> _Record extracts_:
-- BEGIN --

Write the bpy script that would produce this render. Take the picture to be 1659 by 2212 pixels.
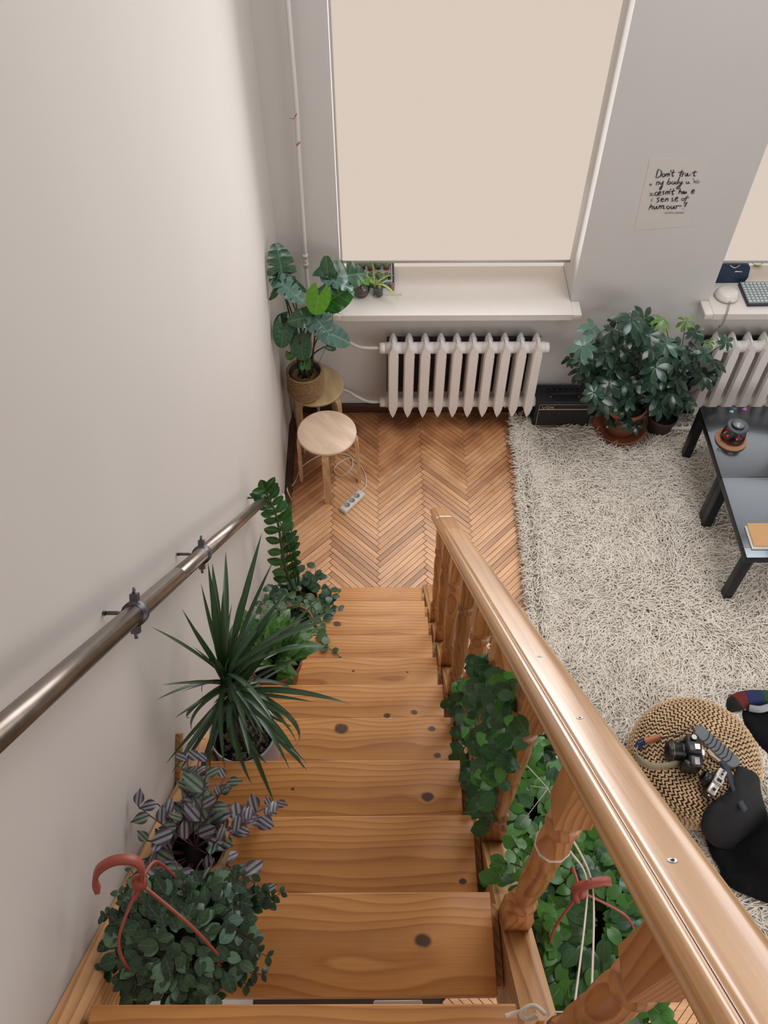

-- END --
-- BEGIN --

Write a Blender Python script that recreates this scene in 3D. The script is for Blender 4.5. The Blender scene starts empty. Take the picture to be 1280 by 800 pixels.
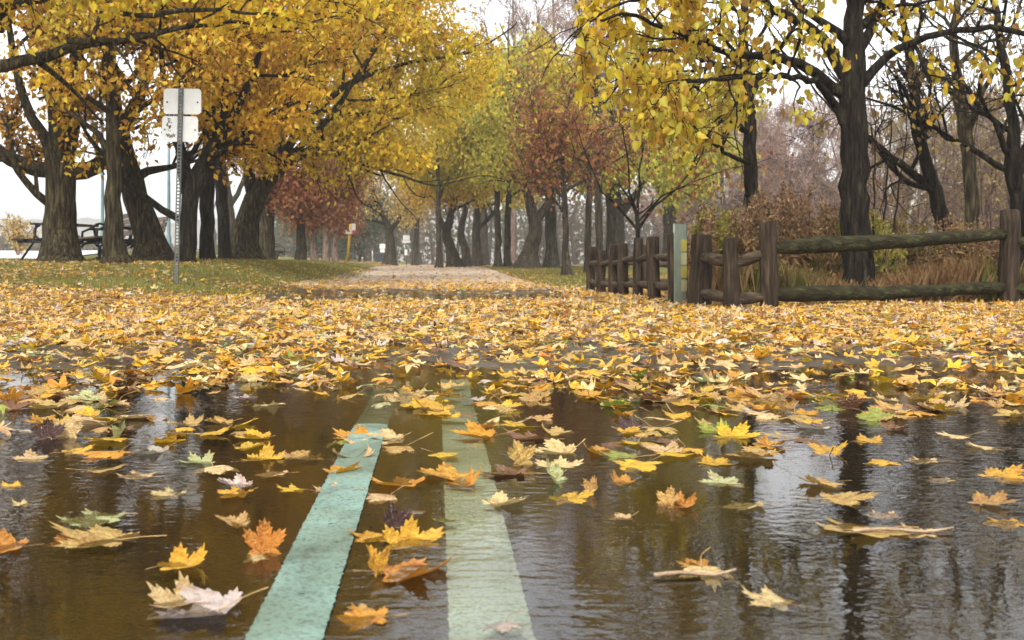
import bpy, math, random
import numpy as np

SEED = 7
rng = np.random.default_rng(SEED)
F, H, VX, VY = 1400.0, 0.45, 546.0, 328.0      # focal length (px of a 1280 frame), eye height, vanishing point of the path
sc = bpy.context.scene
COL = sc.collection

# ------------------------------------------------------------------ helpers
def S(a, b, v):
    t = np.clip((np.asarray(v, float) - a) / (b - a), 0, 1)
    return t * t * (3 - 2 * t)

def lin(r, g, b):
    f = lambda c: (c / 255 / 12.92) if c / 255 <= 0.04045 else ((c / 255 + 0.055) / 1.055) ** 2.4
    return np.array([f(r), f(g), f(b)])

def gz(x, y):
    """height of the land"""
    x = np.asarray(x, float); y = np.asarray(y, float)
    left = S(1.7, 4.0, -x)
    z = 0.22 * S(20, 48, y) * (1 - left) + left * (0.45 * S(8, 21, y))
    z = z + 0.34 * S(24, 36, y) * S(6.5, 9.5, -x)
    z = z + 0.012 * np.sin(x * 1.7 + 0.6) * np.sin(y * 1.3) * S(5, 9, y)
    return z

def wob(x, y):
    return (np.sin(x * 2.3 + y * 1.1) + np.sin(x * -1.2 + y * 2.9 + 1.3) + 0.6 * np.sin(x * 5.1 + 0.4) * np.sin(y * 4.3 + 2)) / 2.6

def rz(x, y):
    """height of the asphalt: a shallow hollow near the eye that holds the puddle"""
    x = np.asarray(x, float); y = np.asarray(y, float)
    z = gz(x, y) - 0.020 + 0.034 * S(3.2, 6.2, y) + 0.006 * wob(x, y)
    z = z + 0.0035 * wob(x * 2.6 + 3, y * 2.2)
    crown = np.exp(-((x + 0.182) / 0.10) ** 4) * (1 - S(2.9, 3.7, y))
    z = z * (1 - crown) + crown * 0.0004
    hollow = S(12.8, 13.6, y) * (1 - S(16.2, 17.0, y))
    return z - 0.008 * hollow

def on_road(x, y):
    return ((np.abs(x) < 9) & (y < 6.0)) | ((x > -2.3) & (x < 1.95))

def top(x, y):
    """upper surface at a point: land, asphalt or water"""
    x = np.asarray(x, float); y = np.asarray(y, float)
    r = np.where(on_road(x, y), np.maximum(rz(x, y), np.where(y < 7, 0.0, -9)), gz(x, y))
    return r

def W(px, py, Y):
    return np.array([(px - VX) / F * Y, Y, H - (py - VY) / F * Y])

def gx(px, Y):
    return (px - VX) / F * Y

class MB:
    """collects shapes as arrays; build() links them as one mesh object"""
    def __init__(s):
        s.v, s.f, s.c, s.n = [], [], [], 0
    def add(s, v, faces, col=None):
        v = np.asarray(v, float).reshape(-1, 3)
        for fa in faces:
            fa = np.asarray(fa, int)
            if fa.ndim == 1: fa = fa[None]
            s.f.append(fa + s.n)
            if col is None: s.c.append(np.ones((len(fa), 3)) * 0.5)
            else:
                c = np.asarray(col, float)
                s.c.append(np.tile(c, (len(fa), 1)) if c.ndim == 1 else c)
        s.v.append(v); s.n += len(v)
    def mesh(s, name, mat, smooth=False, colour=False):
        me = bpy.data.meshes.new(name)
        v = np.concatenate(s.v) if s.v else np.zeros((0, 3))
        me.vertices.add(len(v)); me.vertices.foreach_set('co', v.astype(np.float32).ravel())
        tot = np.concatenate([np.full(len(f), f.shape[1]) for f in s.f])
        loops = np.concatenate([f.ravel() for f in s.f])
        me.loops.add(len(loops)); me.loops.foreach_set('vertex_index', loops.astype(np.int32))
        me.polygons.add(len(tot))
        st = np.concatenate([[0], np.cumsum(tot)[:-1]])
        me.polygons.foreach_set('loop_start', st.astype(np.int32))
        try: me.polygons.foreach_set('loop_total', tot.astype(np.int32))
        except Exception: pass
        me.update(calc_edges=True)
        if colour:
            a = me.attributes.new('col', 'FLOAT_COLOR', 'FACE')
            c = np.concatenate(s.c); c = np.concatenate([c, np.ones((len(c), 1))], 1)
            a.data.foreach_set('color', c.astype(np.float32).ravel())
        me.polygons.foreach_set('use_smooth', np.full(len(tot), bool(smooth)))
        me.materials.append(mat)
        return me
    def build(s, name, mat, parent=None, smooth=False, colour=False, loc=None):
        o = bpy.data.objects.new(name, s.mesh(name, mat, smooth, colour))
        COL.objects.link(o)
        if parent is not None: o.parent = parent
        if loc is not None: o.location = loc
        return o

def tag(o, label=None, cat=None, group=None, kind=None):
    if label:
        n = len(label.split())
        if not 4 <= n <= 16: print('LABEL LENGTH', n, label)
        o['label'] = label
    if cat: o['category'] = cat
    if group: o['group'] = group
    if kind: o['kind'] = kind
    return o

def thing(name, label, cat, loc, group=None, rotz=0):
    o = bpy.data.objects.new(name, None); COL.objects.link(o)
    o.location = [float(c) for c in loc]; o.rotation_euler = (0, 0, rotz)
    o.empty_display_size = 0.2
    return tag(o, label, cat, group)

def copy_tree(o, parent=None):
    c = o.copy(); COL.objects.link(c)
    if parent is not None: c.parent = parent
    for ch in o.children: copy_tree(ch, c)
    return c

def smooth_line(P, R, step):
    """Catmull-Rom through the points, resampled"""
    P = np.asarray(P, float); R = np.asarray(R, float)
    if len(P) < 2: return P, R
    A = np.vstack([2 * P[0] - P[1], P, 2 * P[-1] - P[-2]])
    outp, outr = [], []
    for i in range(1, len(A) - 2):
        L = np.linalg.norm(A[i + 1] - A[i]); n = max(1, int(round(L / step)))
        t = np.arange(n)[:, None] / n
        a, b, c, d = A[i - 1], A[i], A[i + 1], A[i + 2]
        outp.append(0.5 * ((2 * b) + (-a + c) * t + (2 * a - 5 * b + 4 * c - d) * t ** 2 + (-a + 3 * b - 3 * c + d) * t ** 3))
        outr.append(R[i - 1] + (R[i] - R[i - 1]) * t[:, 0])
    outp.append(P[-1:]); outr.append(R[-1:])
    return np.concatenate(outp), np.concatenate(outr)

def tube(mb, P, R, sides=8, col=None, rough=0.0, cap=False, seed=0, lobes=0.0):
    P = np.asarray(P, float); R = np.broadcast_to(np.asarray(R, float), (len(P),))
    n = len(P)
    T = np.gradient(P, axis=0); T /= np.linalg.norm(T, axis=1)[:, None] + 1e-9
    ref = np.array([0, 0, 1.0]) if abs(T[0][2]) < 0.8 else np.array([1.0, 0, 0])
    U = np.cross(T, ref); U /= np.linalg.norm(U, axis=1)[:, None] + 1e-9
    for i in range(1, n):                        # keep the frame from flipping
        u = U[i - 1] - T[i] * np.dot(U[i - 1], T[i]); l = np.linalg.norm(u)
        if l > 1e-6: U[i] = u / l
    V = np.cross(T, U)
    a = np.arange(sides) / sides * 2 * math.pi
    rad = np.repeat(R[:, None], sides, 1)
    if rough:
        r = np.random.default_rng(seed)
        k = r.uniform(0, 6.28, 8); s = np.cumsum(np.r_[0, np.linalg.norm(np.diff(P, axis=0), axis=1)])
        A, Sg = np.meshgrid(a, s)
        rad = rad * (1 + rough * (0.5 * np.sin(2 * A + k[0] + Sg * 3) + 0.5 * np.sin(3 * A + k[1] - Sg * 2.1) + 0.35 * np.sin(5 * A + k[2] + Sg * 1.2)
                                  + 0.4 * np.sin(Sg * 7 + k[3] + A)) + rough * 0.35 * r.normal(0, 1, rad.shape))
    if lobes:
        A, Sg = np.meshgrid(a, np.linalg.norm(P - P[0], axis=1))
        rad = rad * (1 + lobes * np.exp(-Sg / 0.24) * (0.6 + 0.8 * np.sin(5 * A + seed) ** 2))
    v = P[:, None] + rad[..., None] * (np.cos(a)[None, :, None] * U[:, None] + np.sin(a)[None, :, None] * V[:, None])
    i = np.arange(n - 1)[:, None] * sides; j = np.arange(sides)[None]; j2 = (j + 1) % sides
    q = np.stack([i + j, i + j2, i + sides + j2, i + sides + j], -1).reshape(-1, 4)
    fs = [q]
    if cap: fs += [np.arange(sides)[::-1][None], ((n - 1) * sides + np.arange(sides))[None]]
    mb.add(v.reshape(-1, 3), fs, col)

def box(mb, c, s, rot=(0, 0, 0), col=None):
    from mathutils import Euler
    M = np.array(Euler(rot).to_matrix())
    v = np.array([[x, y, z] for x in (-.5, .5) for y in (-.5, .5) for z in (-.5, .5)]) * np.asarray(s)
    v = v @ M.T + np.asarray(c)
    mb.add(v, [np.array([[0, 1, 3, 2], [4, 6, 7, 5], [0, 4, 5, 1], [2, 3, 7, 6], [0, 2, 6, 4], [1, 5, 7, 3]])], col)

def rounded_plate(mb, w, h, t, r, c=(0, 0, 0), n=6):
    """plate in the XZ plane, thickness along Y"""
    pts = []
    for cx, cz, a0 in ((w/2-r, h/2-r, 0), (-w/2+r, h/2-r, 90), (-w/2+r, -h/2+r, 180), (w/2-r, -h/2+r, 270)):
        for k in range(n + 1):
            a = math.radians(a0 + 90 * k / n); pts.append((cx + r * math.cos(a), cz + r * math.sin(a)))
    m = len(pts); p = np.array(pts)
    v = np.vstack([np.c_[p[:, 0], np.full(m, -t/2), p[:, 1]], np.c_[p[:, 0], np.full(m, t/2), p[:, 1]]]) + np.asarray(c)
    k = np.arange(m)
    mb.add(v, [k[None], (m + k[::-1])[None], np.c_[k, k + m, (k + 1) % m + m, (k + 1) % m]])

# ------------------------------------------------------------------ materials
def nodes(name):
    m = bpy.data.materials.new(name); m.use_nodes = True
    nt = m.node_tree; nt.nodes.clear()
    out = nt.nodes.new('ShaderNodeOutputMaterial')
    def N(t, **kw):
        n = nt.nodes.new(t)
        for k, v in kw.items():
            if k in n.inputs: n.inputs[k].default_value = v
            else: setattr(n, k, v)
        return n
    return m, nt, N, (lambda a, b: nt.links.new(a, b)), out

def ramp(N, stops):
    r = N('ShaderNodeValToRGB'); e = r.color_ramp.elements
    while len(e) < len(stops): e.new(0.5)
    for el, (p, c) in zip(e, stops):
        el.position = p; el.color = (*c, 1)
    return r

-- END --
-- BEGIN --

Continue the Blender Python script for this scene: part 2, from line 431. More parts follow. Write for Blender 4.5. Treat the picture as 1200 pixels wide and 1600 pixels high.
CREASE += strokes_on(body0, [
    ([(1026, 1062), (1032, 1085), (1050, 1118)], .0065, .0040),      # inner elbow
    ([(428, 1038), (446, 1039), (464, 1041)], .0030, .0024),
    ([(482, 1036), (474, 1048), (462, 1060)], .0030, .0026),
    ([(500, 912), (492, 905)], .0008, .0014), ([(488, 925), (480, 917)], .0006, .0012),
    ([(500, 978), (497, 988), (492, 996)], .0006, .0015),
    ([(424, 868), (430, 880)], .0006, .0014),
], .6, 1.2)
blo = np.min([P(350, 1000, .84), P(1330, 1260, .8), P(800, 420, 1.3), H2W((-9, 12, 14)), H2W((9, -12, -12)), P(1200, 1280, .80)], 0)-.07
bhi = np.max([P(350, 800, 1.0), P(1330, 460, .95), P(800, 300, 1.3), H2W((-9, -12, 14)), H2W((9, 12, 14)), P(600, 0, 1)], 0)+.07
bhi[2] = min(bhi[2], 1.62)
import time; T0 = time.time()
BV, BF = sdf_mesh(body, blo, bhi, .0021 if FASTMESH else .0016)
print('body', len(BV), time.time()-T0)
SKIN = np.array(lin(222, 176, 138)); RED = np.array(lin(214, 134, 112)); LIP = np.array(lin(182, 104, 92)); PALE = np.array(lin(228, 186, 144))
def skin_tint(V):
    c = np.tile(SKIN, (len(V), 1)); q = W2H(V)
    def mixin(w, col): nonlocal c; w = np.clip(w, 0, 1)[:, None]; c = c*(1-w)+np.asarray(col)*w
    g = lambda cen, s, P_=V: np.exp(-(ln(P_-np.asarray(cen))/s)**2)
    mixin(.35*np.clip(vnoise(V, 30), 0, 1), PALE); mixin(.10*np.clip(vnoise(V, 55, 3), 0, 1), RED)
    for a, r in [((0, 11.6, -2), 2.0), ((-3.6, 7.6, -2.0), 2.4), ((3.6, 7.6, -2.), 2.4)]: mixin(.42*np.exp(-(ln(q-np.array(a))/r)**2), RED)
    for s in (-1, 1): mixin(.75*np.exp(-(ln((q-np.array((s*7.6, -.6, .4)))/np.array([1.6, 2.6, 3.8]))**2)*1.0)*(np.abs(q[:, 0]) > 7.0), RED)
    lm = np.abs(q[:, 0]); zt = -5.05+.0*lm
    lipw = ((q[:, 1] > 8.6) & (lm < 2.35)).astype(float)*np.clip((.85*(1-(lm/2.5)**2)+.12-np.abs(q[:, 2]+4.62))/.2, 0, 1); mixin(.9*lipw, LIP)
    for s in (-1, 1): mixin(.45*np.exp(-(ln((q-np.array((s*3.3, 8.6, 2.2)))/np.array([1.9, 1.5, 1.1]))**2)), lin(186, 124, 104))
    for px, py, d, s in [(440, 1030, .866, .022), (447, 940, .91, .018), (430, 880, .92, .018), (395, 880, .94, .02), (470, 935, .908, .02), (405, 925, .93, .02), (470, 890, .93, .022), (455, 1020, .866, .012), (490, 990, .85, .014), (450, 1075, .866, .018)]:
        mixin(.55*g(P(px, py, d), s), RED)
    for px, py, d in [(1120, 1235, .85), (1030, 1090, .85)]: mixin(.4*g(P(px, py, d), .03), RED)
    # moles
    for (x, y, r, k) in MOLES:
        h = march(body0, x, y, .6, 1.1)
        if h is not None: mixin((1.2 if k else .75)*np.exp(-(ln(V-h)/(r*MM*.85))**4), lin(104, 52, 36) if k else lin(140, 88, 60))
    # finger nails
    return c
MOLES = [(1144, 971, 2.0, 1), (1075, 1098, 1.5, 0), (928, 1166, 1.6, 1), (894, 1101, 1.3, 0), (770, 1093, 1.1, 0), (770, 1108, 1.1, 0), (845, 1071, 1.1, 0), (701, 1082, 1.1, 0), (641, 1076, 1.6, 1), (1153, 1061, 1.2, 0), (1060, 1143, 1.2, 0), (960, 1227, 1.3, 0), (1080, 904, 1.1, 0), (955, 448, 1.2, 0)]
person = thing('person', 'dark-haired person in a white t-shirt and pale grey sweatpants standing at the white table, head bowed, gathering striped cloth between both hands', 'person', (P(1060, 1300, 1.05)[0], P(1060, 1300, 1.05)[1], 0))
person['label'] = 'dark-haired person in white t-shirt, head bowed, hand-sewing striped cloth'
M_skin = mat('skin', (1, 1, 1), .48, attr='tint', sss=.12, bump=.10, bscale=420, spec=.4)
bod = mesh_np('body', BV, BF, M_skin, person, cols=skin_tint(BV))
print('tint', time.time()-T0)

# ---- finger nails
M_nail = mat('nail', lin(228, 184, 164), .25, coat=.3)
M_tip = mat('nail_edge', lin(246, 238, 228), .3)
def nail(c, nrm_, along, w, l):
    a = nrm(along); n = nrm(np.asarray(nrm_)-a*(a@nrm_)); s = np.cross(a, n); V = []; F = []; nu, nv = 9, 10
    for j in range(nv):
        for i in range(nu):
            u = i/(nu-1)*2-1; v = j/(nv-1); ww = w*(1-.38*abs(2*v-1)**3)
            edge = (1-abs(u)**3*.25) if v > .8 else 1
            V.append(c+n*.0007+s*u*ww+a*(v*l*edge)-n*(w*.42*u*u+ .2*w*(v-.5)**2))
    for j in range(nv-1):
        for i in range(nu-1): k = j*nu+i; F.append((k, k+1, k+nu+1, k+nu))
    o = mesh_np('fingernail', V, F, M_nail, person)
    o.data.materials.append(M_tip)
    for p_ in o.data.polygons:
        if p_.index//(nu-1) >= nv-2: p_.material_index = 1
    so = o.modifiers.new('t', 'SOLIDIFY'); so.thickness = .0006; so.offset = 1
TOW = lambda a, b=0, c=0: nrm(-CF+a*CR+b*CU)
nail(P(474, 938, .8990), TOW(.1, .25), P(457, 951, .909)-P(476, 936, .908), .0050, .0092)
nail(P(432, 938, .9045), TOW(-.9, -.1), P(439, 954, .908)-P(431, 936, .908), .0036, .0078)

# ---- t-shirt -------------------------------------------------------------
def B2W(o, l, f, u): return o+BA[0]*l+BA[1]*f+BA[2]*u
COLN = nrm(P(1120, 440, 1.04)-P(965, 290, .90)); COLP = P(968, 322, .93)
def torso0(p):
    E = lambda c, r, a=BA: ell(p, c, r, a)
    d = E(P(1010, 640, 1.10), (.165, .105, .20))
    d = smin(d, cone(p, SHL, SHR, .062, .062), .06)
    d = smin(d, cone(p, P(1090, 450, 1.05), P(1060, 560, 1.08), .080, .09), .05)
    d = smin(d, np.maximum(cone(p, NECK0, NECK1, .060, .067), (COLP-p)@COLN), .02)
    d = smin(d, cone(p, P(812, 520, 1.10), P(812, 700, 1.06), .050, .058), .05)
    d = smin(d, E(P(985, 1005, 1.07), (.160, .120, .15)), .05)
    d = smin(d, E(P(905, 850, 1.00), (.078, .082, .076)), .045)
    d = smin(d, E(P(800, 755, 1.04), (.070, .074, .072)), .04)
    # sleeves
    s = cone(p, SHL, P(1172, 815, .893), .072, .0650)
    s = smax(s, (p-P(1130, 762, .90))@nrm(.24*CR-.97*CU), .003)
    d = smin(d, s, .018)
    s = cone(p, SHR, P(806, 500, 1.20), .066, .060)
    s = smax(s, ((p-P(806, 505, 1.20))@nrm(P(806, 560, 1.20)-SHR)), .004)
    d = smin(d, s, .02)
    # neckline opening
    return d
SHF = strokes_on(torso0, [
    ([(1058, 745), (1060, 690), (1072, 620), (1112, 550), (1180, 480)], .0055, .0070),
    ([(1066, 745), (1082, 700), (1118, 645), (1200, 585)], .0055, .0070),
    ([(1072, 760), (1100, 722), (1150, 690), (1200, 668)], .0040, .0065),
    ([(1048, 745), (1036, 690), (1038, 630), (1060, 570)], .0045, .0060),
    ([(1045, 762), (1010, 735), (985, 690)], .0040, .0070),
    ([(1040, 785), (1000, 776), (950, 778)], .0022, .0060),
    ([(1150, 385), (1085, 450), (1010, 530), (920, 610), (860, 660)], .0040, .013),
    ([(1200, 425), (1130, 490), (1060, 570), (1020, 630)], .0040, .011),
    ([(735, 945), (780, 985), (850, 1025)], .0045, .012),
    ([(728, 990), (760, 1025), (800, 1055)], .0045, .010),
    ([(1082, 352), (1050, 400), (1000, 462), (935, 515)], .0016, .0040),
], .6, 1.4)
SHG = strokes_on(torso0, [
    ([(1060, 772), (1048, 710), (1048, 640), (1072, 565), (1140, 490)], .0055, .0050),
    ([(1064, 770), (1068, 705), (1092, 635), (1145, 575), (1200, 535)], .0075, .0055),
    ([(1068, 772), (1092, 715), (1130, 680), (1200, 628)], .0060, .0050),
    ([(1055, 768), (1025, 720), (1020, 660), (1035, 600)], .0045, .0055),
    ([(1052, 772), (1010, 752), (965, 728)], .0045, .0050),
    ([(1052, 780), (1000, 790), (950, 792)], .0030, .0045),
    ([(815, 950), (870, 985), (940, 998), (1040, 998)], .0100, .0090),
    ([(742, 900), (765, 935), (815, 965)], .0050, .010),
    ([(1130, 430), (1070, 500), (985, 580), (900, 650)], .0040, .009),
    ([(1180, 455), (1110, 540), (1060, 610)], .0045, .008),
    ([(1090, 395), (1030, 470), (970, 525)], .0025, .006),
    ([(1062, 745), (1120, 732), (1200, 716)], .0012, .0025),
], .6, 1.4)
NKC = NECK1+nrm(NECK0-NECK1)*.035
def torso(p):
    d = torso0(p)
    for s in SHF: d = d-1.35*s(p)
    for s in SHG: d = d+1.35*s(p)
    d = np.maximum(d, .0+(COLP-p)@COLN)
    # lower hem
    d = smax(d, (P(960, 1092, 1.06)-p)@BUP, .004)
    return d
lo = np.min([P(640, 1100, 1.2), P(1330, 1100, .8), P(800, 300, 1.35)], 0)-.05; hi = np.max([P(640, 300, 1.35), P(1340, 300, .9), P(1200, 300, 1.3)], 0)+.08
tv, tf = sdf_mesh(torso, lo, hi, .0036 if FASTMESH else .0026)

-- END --

> _What is being asked_:
Beginning with the line above that contains "Write a Blender" and ending with the line that contains "COL = sc.collection", quote each line exactly, keeping out the pictures.

> _Output for this exercise_:
Write a Blender Python script that recreates this scene in 3D. The script is for Blender 4.5. The Blender scene starts empty. Take the picture to be 1280 by 800 pixels.
import bpy, math, random
import numpy as np

SEED = 7
rng = np.random.default_rng(SEED)
F, H, VX, VY = 1400.0, 0.45, 546.0, 328.0      # focal length (px of a 1280 frame), eye height, vanishing point of the path
sc = bpy.context.scene
COL = sc.collection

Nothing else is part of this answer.